Government works well - sometimes
Iowa's state government has done an excellent job thus far in helping the state's farmers cope with the aftereffects of this year's devastating floods. Gov. Chet Culver deserves credit for coordinating the response.
Iowa Secretary of Agriculture Bill Northey also deserves praise for his tireless efforts to identify ways the damage to the state's farm economy can be alleviated.
While Northey now heads an important segment of the state government, he's spent most of his life growing corn and soybeans. As a fourth-generation Iowa farmer, the secretary has the kind of perspective on the rural economy that one only gains by living on a farm and being immersed in farm life.
That may be part of the reason Northey has shown great insight into the ways government can be of quick assistance in a world changed mightily by nature's fury.
A case in point was his call for Culver to open state lands for haying and grazing to assist livestock producers struggling with high feed costs.

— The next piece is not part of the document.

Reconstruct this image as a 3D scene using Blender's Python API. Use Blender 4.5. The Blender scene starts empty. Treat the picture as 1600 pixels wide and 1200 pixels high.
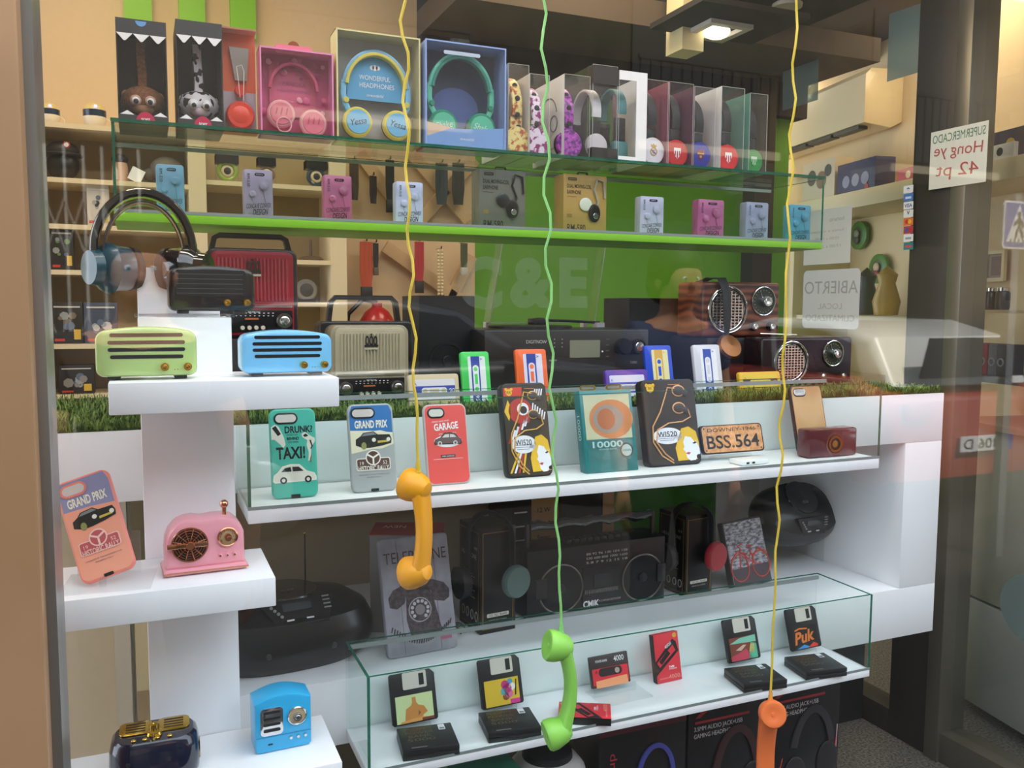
import bpy, bmesh, math, random
from mathutils import Matrix, Vector
sc = bpy.context.scene
COL = sc.collection
PI = math.pi
rnd = random.Random(7)
R_ = math.radians

# ---------------------------------------------------------------- camera
FPX = 1353.0; YAW = R_(23.1); PITCH = R_(5.0); ROLL = R_(0.3); EYE = 1.5
cam_f = Vector((math.sin(YAW)*math.cos(PITCH), math.cos(YAW)*math.cos(PITCH), -math.sin(PITCH)))
_r = Vector((math.cos(YAW), -math.sin(YAW), 0)); _u = _r.cross(cam_f)
cam_r = _r*math.cos(ROLL) + _u*math.sin(ROLL); cam_u = _u*math.cos(ROLL) - _r*math.sin(ROLL)
cd = bpy.data.cameras.new('camera'); cd.sensor_width = 36; cd.lens = FPX/1600*36; cd.clip_start = .05
cam = bpy.data.objects.new('camera', cd); COL.objects.link(cam)
mw = Matrix((cam_r, cam_u, -cam_f)).transposed().to_4x4(); mw.translation = (0, 0, EYE)
cam.matrix_world = mw; sc.camera = cam

# ---------------------------------------------------------------- world, lights, exposure
sc.view_settings.view_transform = 'Standard'; sc.view_settings.look = 'None'
sc.view_settings.exposure = 0.66; sc.view_settings.gamma = 1.0; sc.view_settings.use_curve_mapping = False
sc.cycles.max_bounces = 14; sc.cycles.transparent_max_bounces = 48
sc.cycles.diffuse_bounces = 4; sc.cycles.glossy_bounces = 4; sc.cycles.transmission_bounces = 6
wd = bpy.data.worlds.new('sky'); sc.world = wd; wd.use_nodes = True
wn = wd.node_tree; bg = wn.nodes['Background']
bg.inputs[0].default_value = (.80, .89, 1.0, 1); bg.inputs[1].default_value = 2.6

def area(name, loc, size, power, col, rot=(0, 0, 0), sy=None, spread=180):
    l = bpy.data.lights.new(name, 'AREA'); l.energy = power; l.color = col; l.size = size
    if sy: l.shape = 'RECTANGLE'; l.size_y = sy
    l.spread = R_(spread)
    o = bpy.data.objects.new(name, l); COL.objects.link(o); o.location = loc; o.rotation_euler = rot
    return o
sl = bpy.data.lights.new('sun', 'SUN'); sl.energy = 10.0; sl.angle = R_(1); sl.color = (1, .95, .86)
so = bpy.data.objects.new('sun', sl); COL.objects.link(so); so.rotation_euler = (R_(-38), R_(14), 0)
WARM = (1.0, .80, .55); NEUT = (1.0, .93, .84)
# unseen strip light added to brighten the display; ceiling lamps deeper in the shop
area('added_display_light', (.75, 1.28, 2.72), 2.2, 9, NEUT, (R_(12), 0, 0), .12)
area('shop_ceiling_light', (-.1, 2.3, 2.78), .6, 7, WARM)
area('shop_ceiling_light', (1.3, 2.3, 2.78), .6, 6, WARM)
area('shop_ceiling_light', (3.0, 2.6, 2.78), .6, 6, WARM)
area('shop_ceiling_light', (3.2, 4.2, 2.78), .6, 7, WARM)

# ---------------------------------------------------------------- helpers
def ray(px, py):
    return cam_r*((px-800)/FPX) + cam_u*((600-py)/FPX) + cam_f
def at(px, py, X=None, Y=None, Z=None):
    d = ray(px, py)
    t = X/d.x if X is not None else (Y/d.y if Y is not None else (Z-EYE)/d.z)
    return Vector((d.x*t, d.y*t, EYE+d.z*t))
def proj(p):
    v = Vector(p)-Vector((0, 0, EYE)); z = v.dot(cam_f)
    return 800+FPX*v.dot(cam_r)/z, 600-FPX*v.dot(cam_u)/z
def PX(px, Y, Z):
    py = 600
    for i in range(6):
        X = at(px, py, Y=Y).x; py = proj((X, Y, Z))[1]
    return X
def span(a, b, top, Y, Z):
    """centre x, width and height of something standing on height Z at depth Y"""
    x0, x1 = PX(a, Y, Z), PX(b, Y, Z)
    return (x0+x1)/2, x1-x0, at((a+b)/2, top, Y=Y).z-Z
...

''I understand that this isn't a silver bullet that helps all producers, but the more feed we have available the better,'' Northey said in a statement released by his office July 7. ''Pork producers have been hurt badly by the record feed prices and while this won't necessarily help them directly ... if we can give cattlemen another option for their animals we can help prevent the two from competing against each other for feed.''
Northey and Culver also joined forces to urge U.S. Secretary of Agriculture Ed Schafer to release Conservation Reserve Program acres for haying and grazing as well.

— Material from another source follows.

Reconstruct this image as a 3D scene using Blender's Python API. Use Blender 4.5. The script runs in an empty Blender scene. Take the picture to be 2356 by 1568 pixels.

Schafer moved quickly to make those areas available for grazing in counties as designated Presidential Disaster Areas.
It's commonplace in our complicated 21st-century world to bemoan the failure of government to respond to real-world problems promptly and with flexibility. Sadly both elected officials and bureaucrats often let us down. Culver, Northey and Schafer are demonstrating, however, that government can be both innovative and speedy in responding to a crisis.